Farm subsidies are a controversial, yet persistent, federal program. Because of the current trade war with China and others, the US Department of Agriculture plans to spend up to $12 billion to purchase surplus crops and compensate farmers who take land out of production due to falling crop prices.
 
University of Arizona professor Gary Nabhan recently proposed that some of those funds be used to pay farmers to plant native plants and create pollinator habitat instead of leaving farmland fallow.
 
By planting natives, Nabham notes that farmers will “help restore lifesaving habitat for monarch butterflies and bumblebees—saving these critical species from extinction, and protecting the future of American agriculture [by increasing wild pollinator populations].”
 
This is not a new concept. Since 2008, the Xerces Society (a NPCC Cooperating organization) has trained more than 120,000 farm professionals in pollinator habitat conservation and restoration.

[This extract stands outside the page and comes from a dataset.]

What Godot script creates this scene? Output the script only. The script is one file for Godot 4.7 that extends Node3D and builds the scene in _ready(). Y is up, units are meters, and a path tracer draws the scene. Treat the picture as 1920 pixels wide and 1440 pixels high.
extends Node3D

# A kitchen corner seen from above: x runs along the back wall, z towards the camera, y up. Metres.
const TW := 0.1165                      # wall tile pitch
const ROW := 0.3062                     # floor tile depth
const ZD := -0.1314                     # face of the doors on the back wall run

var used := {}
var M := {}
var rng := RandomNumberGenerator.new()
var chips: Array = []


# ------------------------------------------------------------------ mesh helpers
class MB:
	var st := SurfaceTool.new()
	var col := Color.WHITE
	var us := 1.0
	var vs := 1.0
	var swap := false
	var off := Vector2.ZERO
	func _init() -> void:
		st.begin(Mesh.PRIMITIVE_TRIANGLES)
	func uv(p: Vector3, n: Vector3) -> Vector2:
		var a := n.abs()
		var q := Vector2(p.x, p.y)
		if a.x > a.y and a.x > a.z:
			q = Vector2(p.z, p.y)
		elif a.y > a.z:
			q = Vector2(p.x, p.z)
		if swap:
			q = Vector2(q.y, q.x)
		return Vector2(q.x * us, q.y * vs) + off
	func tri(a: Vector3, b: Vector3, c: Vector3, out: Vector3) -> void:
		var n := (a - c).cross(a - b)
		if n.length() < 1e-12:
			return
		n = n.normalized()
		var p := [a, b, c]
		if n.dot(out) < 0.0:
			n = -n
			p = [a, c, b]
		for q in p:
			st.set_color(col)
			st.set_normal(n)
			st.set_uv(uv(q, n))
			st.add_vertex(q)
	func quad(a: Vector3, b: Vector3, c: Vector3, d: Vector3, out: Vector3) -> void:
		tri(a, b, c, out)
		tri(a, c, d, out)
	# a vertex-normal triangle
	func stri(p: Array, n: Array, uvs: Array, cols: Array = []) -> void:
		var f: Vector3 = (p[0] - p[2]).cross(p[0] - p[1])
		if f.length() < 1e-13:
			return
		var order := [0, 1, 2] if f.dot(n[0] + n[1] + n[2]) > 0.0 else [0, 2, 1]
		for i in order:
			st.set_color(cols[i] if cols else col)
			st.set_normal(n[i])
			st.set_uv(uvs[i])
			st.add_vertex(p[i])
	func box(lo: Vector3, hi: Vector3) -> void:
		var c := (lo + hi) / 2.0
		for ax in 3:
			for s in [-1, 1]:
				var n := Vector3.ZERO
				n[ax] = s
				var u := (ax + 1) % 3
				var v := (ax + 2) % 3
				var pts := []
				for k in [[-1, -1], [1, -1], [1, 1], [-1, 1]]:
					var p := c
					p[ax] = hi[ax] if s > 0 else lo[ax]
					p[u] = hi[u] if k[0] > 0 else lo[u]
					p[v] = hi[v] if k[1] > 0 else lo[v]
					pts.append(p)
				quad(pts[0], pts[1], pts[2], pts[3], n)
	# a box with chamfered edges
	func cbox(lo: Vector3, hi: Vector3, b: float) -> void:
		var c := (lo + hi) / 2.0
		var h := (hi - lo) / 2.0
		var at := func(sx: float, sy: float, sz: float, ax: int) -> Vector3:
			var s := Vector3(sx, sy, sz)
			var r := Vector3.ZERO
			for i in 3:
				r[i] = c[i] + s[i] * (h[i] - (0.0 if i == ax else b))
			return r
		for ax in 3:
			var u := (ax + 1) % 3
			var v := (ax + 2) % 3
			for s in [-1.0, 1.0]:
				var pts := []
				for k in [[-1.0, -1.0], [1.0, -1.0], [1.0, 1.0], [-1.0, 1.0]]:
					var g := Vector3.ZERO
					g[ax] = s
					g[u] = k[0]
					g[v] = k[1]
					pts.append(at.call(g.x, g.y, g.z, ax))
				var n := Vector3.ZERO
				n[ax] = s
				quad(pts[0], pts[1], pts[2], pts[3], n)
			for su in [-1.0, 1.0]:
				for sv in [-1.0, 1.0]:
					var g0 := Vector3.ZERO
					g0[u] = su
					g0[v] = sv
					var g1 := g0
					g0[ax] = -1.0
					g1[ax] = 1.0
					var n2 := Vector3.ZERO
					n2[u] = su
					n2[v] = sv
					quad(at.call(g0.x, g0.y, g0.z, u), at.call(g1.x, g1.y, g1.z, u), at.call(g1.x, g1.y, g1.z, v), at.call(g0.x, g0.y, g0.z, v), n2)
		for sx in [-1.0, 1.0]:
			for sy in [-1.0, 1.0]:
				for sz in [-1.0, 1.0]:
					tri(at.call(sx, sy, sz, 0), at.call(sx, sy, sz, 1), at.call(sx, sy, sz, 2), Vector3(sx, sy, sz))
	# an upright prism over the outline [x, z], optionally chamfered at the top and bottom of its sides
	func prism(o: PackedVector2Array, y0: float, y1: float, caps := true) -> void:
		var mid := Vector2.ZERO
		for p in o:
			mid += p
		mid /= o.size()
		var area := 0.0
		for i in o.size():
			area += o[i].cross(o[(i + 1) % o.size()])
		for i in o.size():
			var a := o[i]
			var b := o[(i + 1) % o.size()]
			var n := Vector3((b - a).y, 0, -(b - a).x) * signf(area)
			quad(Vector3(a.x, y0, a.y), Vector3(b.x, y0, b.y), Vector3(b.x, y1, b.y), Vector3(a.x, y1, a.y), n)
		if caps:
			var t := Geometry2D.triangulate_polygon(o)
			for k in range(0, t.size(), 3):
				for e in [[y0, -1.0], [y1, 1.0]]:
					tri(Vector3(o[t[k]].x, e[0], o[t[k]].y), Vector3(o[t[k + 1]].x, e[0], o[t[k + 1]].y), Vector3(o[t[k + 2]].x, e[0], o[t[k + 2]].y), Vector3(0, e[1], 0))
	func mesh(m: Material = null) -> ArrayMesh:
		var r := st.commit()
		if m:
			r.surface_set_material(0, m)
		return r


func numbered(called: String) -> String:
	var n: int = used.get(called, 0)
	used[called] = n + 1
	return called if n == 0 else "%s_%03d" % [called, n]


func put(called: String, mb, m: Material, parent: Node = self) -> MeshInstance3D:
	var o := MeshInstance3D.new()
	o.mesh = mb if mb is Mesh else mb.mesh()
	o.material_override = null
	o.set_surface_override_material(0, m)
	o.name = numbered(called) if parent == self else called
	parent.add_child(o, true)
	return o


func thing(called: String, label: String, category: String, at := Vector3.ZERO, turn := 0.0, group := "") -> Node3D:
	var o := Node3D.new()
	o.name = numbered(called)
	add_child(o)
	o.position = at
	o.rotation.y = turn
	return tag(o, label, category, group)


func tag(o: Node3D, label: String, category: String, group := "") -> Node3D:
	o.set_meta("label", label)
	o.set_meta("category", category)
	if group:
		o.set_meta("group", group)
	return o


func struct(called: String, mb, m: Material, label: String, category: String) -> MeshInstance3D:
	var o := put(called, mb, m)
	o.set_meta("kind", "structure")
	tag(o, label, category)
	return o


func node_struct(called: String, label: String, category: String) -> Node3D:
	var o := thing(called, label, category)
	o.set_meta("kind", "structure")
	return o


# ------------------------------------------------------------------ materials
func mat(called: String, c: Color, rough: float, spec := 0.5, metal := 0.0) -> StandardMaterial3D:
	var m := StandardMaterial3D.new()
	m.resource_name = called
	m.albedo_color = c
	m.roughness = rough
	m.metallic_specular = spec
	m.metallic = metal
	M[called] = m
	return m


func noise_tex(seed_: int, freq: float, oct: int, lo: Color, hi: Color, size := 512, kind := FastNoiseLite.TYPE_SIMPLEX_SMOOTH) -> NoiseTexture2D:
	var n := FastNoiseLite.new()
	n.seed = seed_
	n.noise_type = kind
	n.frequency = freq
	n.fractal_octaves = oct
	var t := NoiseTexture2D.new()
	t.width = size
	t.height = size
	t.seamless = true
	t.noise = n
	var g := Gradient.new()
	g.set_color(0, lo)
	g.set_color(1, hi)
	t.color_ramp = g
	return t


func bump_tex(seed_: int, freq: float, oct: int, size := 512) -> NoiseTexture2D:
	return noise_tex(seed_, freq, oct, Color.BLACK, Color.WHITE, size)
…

Others have been trained in workshops by the federal government, universities and non-profits. According to Mace Vaughan of Xerces, those efforts have helped restore more than a half million acres of native plant communities on U.S. farms. Further, a 2016 Iowa farm survey revealed that a quarter of farmers would be willing to plant native plants, if they could receive reimbursements for planting and maintaining pollinator habitats
 
Read the full article on the Nabhan proposal.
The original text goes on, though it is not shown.